Because they need capital to survive the contraction. Profit fell nearly a quarter last year. Hong Kong offers access to international investors who might still believe in the long-term story—a unique cultural asset, a proven revenue stream—even if the near term looks soft.
Is the park itself the problem, or is it the sector?
Both. The sector added five new parks in 2024 but lost visitors overall. That's oversupply meeting weakening demand. Kaifeng's revenue barely grew. They're not losing ground faster than peers, but they're not gaining either.
What makes this park different from a Six Flags or a Disney?

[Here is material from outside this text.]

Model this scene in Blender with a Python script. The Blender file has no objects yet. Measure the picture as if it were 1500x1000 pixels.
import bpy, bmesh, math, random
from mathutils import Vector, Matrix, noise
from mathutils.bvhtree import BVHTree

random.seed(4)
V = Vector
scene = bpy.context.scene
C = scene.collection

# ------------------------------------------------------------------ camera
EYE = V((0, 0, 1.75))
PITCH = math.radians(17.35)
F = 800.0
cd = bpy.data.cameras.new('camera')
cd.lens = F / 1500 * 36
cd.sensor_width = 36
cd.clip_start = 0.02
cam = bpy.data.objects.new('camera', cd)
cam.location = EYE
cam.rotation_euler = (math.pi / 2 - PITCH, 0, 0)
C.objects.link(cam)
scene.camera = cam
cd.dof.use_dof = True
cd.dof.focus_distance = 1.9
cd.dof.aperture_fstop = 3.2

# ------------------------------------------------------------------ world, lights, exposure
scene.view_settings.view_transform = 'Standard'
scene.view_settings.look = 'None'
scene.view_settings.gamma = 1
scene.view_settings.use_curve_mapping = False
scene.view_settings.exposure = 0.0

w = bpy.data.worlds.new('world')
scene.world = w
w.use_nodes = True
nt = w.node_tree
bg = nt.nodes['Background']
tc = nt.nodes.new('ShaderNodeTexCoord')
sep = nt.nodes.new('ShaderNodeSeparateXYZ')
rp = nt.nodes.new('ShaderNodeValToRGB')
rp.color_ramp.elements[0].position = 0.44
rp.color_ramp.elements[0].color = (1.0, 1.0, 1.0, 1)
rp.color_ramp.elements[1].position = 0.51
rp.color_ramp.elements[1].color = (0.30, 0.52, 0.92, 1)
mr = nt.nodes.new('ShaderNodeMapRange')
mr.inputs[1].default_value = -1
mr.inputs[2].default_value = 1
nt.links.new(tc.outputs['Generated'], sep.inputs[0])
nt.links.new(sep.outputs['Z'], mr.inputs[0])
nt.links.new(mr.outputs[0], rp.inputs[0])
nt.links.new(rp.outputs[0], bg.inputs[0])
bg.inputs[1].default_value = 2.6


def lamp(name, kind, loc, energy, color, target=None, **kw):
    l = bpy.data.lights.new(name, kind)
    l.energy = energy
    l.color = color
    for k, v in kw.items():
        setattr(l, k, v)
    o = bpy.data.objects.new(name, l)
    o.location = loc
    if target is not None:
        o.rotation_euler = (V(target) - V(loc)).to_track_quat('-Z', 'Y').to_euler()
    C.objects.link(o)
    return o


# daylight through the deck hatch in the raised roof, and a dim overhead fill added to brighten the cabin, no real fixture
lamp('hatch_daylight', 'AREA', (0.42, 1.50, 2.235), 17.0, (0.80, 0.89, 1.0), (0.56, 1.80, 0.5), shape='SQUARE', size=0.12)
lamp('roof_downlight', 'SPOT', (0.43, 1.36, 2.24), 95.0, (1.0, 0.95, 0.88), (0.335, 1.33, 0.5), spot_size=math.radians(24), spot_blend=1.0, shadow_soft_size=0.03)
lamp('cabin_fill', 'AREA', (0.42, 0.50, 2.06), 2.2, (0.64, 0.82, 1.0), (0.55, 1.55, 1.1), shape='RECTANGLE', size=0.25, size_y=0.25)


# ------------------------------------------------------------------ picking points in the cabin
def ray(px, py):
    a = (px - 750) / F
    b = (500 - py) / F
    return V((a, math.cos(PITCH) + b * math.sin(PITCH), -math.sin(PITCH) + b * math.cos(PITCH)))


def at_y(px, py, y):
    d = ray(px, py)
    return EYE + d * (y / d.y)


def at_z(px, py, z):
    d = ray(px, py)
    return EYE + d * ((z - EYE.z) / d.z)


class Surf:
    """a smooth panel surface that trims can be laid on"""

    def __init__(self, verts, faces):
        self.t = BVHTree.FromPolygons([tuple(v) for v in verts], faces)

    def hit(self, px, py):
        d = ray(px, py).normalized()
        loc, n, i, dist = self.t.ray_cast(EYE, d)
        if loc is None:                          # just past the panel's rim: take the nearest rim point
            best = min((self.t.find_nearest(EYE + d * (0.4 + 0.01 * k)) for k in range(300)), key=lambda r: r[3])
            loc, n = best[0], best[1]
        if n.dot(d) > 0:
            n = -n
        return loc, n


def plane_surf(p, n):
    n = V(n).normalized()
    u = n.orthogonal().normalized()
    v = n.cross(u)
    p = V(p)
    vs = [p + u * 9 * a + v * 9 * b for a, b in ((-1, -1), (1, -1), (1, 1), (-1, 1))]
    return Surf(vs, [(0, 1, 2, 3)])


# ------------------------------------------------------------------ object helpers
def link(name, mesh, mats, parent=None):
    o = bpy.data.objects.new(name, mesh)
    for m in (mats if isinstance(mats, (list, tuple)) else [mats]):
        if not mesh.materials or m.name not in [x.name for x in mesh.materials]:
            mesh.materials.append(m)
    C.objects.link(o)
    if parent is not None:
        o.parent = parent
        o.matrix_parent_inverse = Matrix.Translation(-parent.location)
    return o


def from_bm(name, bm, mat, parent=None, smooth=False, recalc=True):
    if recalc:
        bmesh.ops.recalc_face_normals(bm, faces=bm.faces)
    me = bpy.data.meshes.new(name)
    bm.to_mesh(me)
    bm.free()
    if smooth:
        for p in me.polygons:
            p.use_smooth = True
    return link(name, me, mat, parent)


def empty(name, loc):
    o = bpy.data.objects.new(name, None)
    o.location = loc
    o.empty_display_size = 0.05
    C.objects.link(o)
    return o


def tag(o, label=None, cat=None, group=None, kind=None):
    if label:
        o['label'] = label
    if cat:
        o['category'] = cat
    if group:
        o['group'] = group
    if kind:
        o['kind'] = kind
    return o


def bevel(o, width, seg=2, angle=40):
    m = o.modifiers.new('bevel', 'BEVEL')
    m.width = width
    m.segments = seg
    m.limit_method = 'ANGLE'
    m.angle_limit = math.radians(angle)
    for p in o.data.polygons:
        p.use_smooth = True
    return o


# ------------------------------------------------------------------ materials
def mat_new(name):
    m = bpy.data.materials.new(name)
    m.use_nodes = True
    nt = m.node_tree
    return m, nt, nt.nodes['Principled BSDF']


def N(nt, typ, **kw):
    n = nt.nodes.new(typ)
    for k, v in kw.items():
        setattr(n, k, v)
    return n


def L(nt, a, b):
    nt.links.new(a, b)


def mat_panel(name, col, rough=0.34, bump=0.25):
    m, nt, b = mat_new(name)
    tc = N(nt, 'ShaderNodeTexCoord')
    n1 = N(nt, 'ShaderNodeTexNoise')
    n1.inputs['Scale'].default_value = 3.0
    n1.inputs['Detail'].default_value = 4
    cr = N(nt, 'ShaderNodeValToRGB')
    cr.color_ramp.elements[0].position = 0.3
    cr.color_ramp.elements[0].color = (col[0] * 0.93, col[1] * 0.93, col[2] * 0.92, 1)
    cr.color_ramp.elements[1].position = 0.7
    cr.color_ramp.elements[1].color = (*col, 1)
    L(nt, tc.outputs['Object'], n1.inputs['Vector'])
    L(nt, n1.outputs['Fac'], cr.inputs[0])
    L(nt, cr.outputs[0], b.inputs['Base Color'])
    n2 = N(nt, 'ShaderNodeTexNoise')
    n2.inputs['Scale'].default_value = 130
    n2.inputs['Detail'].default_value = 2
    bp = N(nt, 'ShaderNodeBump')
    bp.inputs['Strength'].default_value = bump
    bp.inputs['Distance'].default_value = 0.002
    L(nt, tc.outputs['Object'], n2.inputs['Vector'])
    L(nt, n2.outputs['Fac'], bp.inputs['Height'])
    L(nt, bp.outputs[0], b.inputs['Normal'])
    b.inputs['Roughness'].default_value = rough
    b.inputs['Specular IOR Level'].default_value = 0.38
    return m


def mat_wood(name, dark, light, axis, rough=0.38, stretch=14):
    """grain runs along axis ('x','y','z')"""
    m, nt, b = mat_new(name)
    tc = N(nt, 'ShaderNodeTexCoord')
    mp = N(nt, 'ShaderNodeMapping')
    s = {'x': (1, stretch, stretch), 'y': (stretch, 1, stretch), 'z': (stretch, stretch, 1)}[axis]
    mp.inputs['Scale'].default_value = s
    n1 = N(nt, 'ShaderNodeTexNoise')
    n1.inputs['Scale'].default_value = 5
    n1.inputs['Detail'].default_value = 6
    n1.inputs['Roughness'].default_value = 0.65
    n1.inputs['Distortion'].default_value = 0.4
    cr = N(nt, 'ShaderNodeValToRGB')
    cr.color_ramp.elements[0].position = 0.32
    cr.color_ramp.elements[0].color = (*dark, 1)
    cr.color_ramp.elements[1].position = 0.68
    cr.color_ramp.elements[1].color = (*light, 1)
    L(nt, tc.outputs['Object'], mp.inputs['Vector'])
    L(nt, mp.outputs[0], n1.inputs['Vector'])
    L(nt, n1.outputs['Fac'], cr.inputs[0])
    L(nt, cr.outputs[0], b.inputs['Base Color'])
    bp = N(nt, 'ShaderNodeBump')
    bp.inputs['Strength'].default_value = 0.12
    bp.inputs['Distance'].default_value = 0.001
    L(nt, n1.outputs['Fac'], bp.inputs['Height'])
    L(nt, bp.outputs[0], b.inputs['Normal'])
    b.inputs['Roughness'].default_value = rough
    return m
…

It's rooted in a specific cultural artifact—a 900-year-old painting that's iconic in China. That's the draw. But a painting, no matter how famous, can only sustain so much foot traffic. The novelty fades.
So the IPO is a bet that international money will value the cultural angle?
Partly. But it's also a practical move. They need cash to operate, and Hong Kong is where mainland companies go when domestic capital is tight. Whether investors bite depends on whether they think the park can stabilize or grow again.
What would have to change for that to happen?
Consumer spending would need to pick up, or the park would need to innovate—new attractions, experiences that draw repeat visitors. Right now, it's coasting on what it has.